The web-app worked out great and the access point stayed online the entire holiday! This was probably one of the biggest successes of the project as I didn’t expect it to really work. As a backup I also had Apache symlinked to the image folder, which meant if the flask app would die - Apache would simply serve a basic folder explorer for me instead.

RTC issues

An interesting problem which I hit with the project with RTC (real time clock) issues. I knew I would face some problems seeing as the Raserry Pi didn’t have a RTC chip, however it really was show stopper.

To keep an eye on the issue I added a Server timestamp and Javascript timestamp so that I could compare what time the device thought the time was and compare it with the javascript one which my phone would figure out when it loaded the page.

After a day of the camera taking pictures, if I turned it off and turned it back on the next morning, it would reset back to the last time it was turned on, which was usually around 24 hours ago. This means it would then start overwriting images it previously took during the holiday, as the images naming convention was based on timestamp.

The solution for this was to try to never turn the device off however the power charger I was using could only last about 30hrs which meant it inevitably died several times during the holiday. Luckily Eastern Europe is still full of internet cafes, so I popped in every day or two to transfer the images to a temporary folder.

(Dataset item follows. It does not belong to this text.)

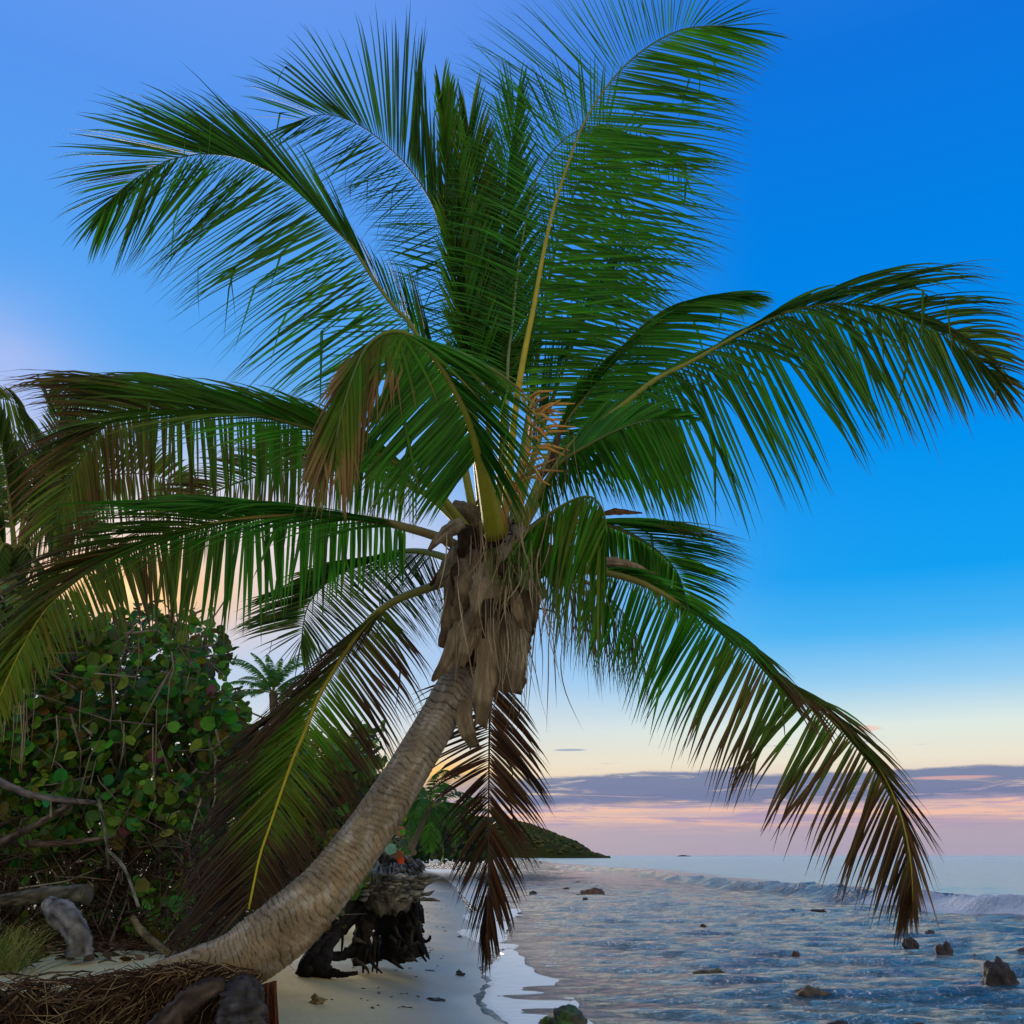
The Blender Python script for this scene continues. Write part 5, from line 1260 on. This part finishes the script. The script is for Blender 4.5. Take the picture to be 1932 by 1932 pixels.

A pretty horrible problem for something which could have been fixed by buying a £6 RTC chip!

The final timelapse


The final timelapse video came out great! It was a little time consuming removing all the error images however overall the images came out significantly better than the Narrative Clip. YouTube also made an enhanced version of the video which is really trippy and worth checking out here.

Doing some OpenCV magic

After my holiday I played around with a little bit of OpenCV hacking to try and take full advantage of the images I took. From the image above you can see that you can make some pretty significant improvements with some simple Histogram Equalization work. I didn’t really bother adding enhanced images to the timelapse video though.